The latest research developments to enable robots and other “automated planning agents” to maximize their on-board computational powers will be the focus of a Lawrence University Science Hall Colloquium.
Kurt Krebsbach, associate professor of computer science at Lawrence presents, “Planning to Plan: Deliberation Scheduling using GSMDPs,” Thursday, April 13 at 4:15 p.m. in Science Hall Room 102 The lecture is free and open to the public.
With limited computational resources such as time, memory and partial information, robots in realistic (over-constrained) situations are unable to produce the perfect sequence of actions because the “deliberation” required to do so is unavailable. The problem of deliberation is magnified when acting and planning occur concurrently because satisfactory plans must be constructed in time to be executed.
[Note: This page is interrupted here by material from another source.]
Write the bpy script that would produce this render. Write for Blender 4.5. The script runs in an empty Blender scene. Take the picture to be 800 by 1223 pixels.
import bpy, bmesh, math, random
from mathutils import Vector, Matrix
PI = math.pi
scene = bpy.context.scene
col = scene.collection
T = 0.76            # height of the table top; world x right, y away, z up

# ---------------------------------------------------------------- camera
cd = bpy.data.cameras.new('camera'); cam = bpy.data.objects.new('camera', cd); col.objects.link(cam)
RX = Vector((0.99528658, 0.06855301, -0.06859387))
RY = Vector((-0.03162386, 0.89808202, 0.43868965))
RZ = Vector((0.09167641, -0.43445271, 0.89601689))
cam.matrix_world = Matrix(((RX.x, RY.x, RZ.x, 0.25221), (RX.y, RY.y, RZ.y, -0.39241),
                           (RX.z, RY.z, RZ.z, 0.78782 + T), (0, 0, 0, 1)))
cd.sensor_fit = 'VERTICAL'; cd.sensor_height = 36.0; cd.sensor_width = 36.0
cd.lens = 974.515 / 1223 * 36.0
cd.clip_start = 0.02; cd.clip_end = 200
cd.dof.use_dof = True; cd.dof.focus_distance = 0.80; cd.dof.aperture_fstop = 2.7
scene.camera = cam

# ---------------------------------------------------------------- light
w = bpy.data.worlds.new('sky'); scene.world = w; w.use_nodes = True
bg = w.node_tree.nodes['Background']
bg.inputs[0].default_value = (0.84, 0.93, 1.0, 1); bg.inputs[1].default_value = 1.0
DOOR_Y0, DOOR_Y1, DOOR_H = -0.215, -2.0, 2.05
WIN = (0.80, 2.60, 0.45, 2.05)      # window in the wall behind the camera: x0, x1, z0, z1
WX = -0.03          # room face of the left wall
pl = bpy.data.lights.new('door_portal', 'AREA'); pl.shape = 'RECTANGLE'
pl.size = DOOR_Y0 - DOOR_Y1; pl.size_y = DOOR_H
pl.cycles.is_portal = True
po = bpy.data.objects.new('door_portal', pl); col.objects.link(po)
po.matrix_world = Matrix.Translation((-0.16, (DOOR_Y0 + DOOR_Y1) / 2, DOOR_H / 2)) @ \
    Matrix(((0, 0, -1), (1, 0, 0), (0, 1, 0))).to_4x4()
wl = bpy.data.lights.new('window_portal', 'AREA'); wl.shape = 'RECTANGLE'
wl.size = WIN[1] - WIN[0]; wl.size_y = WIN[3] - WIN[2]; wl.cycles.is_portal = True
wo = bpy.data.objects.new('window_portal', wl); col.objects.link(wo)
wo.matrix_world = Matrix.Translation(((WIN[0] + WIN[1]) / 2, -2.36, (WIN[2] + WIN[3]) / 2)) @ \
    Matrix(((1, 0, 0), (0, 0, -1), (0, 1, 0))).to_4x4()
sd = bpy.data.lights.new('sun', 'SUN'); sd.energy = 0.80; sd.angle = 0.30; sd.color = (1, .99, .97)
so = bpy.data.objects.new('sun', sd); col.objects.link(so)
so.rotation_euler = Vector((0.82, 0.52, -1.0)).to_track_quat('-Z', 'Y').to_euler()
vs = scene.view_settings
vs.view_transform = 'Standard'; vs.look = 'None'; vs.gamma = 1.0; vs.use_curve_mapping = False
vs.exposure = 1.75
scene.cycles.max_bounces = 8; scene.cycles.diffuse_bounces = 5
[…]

Just as people in the real world are forced to “think about what to think about” all the time, Krebsbach says researchers are turning to meta-planning, or “planning to plan,” to help robots determine which planning activities are worthwhile given the constraints of the situation at hand.
In his presentation, Krebsbach will discuss how the problem of deliberation scheduling is being addressed by “decision-theoretic approaches based on recent advances in Generalized Semi-Markov Decision Processes (GSMDPs).” This first-ever application of GSMDPs to the problem of deliberation scheduling will allow computer scientists to more accurately model domains in which planning and execution are concurrent, plan-improvement actions have uncertain outcomes and durations and events, such as threats, occur randomly.
A specialist in artificial intelligence and automated planning, Krebsbach joined the Lawrence faculty in 2002. A 1985 Lawrence graduate, he earned bachelor’s degrees in both music and mathematics/computer science. He holds an M.S. and Ph.D. in computer science from the University of Minnesota.